November inflation came in at 2.7% today, 0.1% higher than October and 0.3% higher than September. All eyes will be on the December number to see if we creep even closer to 3%.
The Fed’s long-term stated goal is to maintain inflation at a level of 2.0% year-over-year. Inflation and interest rates affect everything from grocery bills to mortgage rates.
Inflation reached a 40-year high of 9.1% in June 2022. A series of aggressive interest rate hikes by the Federal Reserve helped slice that figure down to 2.4% in September.
The Fed made a half-point cut to interest rates in September and another quarter-point cut in November. The Consumer Price Index (CPI), the United States government’s trusted measure of inflation, rose from 2.4% to 2.7% during that time. (Core inflation, which excludes the volatile food and energy sectors, rose 3.3% year-over-year in November.)
The market widely expects another quarter-point interest rate cut this week. But the Fed’s dual mandate includes protecting the job market and moderating prices. As long as inflation proves stubborn, optimistic predictions about interest rates improving on credit card debt, mortgages and auto loans look less likely.
The Fed has taken a more cautious, wait-and-see tone in its recent public comments. Economic and policy uncertainty lingers with a presidential change in January. Some economists have predicted that potential tariffs could exacerbate the stubborn inflation problem.

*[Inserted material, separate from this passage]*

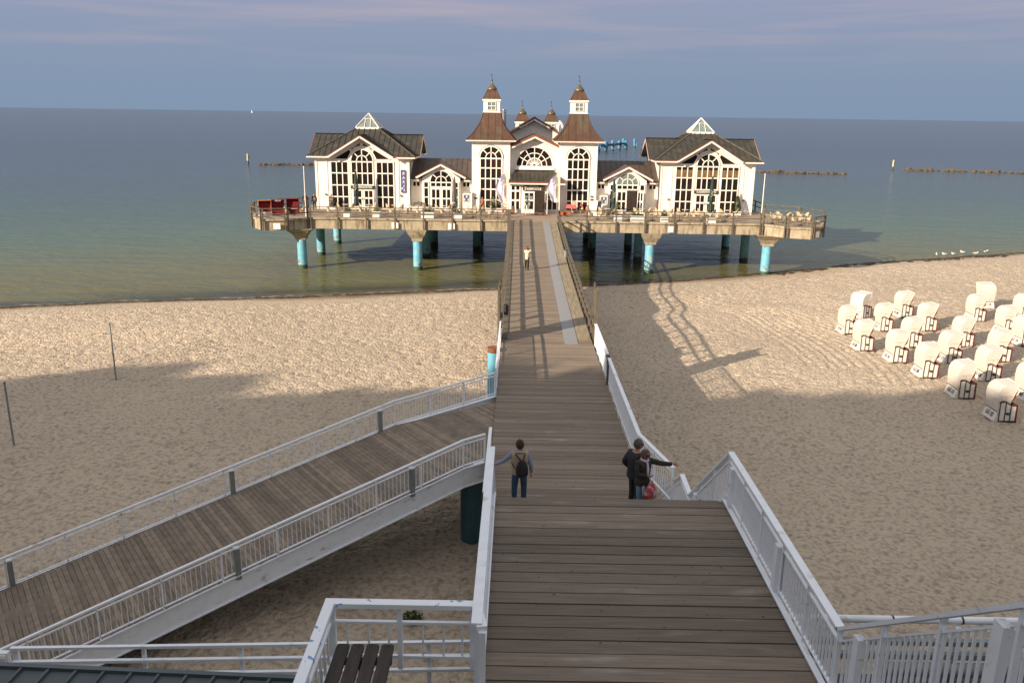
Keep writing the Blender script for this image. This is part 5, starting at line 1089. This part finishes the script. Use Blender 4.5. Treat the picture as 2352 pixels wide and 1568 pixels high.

Inflation will be a key issue in the first half of 2025 with the presidential transition opening the door for changing policies. That creates some uncertainty with the CPI number proving stubborn.
If you’re watching interest rates closely due to a potential home or auto purchase, or any other type of loan, it’s important to avoid projections that may be overly optimistic. The rates may not decline as far as some anticipated in the intermediate-term future.
Also, it’s always critical to pay off high-interest credit card debt. But the potential for higher rates for longer could exacerbate an already-growing problem in America.